In the second story, The Love Detectives, Mr Satterthwaite is visiting his friend Colonel Melrose when they receive a shocking news of a murder close by, and who do they happen to pick up on the way but the mysterious Mr Quin, eternally preoccupied with lovers as well as death. Here, a couple of lovers each separately confess to murder… but what is really going on? I had a fair idea of what was going on, as would anyone who read Christie’s later novel, The Murder at the Vicarage, which has a virtually identical plot twist.

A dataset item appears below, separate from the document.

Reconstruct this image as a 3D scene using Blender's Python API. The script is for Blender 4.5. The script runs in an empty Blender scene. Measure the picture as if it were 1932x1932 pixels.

The remaining two stories are not mysteries and can be loosely described as the stories of women faced with a difficult choice; why they were included here is anyone’s guess. Next To A Dog, about a young woman who must choose between a loveless marriage and giving up her old beloved terrier, is a truly baffling story that seems to exist for no other reason than indulging Christie’s love for dogs in general and wire-haired terriers in particular. Magnolia Blossom explores the dilemma of a married woman, caught between the desire to run away with her lover and loyalty to her husband fallen on hard times. While it’s at least more focused than the dog story, it’s still a weird choice to wrap up this collection.